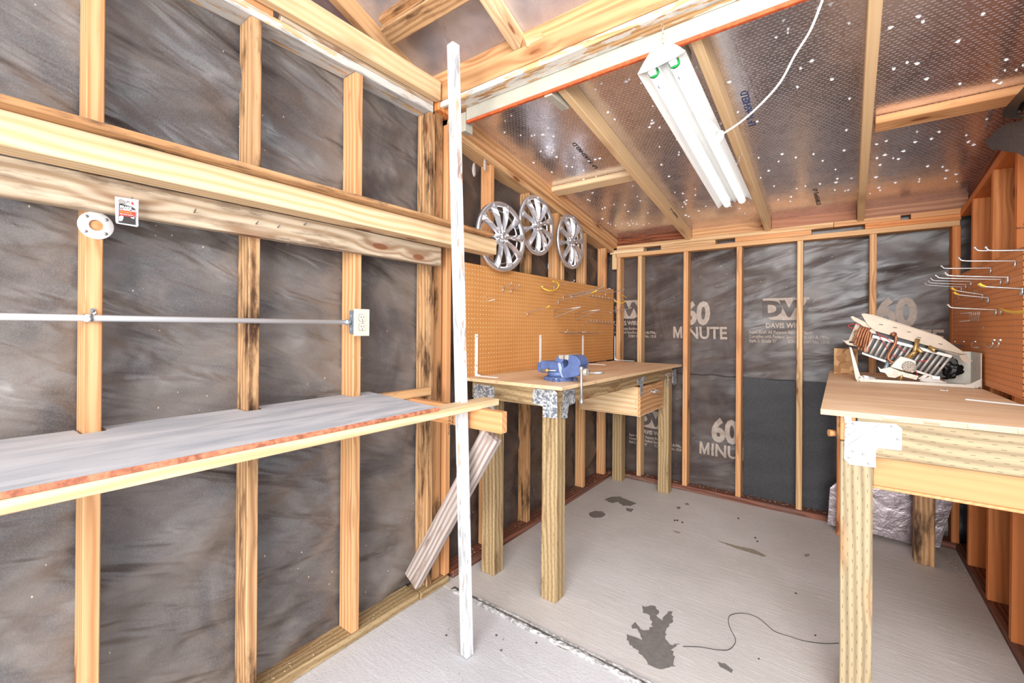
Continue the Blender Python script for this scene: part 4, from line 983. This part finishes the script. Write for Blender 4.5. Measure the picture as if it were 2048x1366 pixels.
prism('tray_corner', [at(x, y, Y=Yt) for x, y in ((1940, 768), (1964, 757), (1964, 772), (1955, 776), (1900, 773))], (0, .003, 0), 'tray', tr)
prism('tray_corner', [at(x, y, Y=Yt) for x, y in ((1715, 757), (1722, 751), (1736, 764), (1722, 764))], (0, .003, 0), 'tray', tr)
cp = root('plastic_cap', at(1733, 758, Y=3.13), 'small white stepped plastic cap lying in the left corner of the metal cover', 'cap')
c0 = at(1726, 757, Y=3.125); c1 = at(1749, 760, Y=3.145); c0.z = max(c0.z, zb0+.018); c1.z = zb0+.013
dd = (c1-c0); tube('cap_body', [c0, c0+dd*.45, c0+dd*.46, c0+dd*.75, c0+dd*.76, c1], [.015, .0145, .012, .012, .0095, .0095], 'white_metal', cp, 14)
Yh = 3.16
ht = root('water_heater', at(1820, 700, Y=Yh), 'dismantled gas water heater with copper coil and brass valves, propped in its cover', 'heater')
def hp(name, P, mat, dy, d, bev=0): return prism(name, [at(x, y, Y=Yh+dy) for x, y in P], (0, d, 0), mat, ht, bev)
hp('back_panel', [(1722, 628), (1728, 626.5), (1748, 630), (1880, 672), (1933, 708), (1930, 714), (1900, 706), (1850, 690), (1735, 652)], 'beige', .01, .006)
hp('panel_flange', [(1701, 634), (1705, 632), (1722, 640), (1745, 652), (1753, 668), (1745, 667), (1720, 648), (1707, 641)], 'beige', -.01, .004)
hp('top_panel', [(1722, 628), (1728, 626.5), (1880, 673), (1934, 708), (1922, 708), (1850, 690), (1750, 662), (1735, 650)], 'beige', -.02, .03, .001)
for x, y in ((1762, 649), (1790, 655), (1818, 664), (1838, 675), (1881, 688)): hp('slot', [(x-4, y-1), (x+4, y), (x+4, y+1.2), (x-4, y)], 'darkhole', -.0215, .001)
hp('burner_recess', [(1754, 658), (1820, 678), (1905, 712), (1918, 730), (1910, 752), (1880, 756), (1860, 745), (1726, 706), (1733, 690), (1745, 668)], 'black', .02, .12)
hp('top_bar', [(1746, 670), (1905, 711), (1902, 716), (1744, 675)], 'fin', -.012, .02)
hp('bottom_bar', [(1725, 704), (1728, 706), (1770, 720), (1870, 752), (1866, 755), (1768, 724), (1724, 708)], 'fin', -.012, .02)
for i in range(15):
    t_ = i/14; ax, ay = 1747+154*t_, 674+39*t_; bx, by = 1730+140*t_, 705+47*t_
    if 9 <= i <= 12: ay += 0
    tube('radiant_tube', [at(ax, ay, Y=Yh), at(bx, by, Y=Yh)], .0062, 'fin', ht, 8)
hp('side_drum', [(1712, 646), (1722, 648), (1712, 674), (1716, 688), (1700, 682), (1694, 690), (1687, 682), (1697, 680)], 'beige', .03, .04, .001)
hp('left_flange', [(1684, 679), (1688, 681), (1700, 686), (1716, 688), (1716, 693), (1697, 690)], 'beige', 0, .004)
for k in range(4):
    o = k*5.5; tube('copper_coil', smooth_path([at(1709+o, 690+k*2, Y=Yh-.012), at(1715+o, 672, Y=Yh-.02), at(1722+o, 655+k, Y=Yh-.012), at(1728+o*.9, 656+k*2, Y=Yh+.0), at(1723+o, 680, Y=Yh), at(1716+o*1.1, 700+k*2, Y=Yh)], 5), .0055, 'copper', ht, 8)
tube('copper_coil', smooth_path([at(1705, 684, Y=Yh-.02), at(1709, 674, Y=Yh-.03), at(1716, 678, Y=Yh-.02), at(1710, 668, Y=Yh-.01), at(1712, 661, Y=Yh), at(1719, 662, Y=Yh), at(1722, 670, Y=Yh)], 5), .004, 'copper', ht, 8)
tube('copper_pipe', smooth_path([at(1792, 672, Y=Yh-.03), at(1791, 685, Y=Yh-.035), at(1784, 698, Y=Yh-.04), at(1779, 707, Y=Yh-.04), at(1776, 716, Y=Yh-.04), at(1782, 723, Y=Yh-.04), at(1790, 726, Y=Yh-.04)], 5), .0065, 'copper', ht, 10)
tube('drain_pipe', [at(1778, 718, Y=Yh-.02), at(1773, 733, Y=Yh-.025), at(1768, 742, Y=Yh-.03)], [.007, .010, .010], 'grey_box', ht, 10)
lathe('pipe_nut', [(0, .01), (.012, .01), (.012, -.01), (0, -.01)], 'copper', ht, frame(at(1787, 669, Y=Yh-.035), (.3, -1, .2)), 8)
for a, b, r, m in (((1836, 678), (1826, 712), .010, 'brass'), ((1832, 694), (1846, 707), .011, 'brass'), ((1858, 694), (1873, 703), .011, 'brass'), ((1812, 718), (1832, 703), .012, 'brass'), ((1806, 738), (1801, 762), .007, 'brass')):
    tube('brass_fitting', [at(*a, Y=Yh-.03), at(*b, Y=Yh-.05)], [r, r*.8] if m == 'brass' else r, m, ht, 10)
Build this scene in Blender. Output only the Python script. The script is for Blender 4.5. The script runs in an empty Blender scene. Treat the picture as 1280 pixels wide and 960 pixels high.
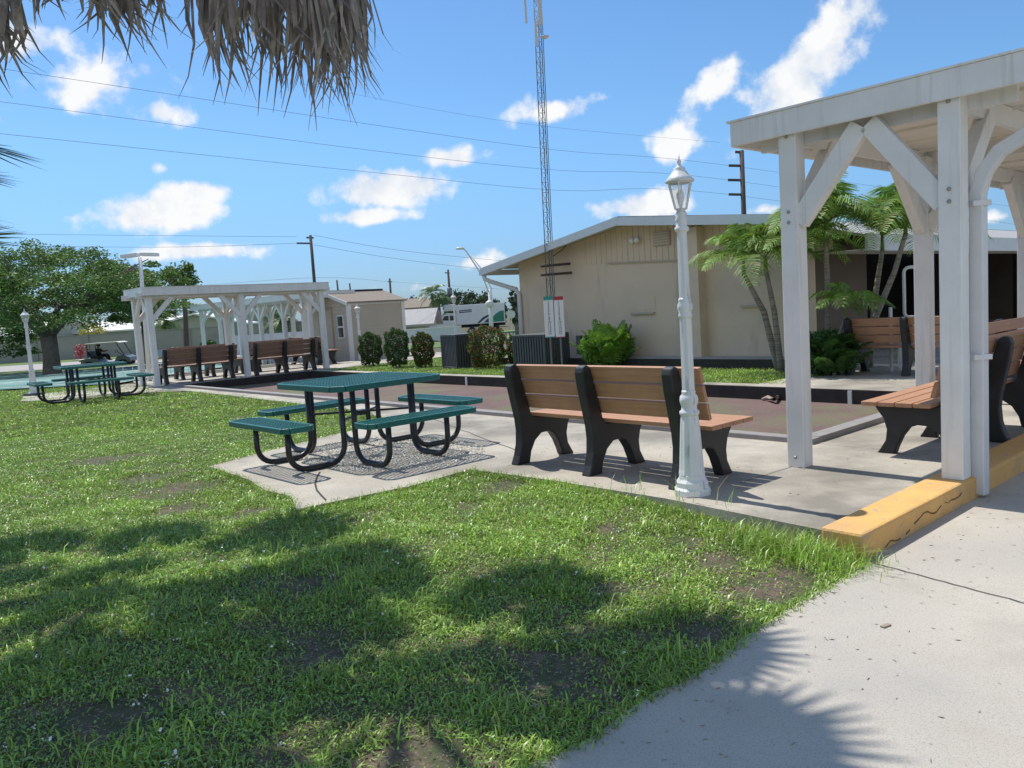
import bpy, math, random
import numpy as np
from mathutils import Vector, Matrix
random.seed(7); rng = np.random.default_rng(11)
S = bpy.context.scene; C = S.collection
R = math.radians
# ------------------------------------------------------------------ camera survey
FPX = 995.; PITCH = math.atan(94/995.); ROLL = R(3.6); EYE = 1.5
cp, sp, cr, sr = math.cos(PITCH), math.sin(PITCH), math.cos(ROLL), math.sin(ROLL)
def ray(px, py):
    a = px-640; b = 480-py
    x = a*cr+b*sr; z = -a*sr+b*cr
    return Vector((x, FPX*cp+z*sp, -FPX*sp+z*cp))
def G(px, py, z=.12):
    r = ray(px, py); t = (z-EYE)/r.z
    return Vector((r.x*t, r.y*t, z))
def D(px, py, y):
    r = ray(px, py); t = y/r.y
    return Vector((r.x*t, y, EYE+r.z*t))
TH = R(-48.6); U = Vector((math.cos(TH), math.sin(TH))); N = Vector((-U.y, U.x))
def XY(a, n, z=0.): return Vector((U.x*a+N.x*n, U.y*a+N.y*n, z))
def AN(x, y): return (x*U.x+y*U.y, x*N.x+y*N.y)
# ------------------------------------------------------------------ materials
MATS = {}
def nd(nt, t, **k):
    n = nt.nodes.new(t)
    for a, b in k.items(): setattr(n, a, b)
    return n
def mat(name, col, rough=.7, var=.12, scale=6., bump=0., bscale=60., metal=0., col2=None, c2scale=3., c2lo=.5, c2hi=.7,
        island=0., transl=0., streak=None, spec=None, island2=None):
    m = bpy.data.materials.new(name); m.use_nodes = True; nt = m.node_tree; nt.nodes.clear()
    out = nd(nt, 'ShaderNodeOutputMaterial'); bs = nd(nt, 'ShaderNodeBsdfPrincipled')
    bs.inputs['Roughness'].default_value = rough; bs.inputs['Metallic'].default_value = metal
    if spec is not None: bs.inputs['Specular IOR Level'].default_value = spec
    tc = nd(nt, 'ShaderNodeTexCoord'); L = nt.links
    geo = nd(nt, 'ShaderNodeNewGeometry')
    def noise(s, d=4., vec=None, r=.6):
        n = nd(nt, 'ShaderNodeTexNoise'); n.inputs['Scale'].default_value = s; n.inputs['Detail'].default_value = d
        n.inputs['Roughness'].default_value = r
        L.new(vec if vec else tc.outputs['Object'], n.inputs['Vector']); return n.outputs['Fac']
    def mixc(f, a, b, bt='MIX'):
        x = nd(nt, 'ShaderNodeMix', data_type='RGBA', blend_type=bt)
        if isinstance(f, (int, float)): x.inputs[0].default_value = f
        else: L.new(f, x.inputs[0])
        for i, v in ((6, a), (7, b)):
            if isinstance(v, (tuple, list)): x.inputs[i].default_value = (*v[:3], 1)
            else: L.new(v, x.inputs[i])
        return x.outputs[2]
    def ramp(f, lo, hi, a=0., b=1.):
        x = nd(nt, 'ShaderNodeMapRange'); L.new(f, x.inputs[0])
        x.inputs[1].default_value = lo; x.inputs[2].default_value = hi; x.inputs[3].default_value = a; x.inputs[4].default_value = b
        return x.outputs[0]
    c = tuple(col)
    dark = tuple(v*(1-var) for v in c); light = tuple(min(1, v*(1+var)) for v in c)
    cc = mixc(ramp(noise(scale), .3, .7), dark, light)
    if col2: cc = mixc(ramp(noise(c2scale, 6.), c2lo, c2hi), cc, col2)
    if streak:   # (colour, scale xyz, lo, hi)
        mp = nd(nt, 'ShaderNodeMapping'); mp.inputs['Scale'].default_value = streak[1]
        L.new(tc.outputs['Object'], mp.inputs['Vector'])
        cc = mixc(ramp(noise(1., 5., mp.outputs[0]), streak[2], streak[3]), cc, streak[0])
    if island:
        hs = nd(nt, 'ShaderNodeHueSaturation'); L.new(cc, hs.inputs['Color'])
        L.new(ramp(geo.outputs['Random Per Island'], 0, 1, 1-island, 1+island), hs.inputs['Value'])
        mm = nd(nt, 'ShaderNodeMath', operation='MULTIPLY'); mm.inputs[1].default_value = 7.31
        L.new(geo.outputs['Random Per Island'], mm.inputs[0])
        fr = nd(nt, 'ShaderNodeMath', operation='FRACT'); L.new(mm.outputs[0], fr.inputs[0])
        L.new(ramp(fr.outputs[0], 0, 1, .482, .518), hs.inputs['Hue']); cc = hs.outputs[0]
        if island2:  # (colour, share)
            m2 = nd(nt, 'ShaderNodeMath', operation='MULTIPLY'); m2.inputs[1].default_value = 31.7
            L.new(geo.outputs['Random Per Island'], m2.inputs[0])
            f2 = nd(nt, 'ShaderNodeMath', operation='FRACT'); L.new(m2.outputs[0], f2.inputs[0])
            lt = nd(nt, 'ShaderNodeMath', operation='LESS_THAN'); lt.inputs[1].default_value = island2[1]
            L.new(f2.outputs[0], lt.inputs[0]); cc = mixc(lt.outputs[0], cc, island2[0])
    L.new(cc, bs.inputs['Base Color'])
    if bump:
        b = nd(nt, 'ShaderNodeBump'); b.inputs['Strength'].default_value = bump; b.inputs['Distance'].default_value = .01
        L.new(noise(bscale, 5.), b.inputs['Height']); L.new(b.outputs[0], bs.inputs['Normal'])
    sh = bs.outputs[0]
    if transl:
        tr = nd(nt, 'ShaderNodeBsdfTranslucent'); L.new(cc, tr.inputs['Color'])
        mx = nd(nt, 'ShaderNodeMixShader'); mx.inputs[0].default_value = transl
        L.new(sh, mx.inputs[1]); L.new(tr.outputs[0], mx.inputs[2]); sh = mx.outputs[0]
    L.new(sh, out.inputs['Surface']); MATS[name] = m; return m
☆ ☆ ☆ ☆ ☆
## [EXERCISE GOAL]
List each line of the entries that holds the string "Blender".

## [ANSWER TO THIS TASK]
Continue the Blender Python script for this scene: part 4, from line 983. This part finishes the script. Write for Blender 4.5. Measure the picture as if it were 2048x1366 pixels.
Build this scene in Blender. Output only the Python script. The script is for Blender 4.5. The script runs in an empty Blender scene. Treat the picture as 1280 pixels wide and 960 pixels high.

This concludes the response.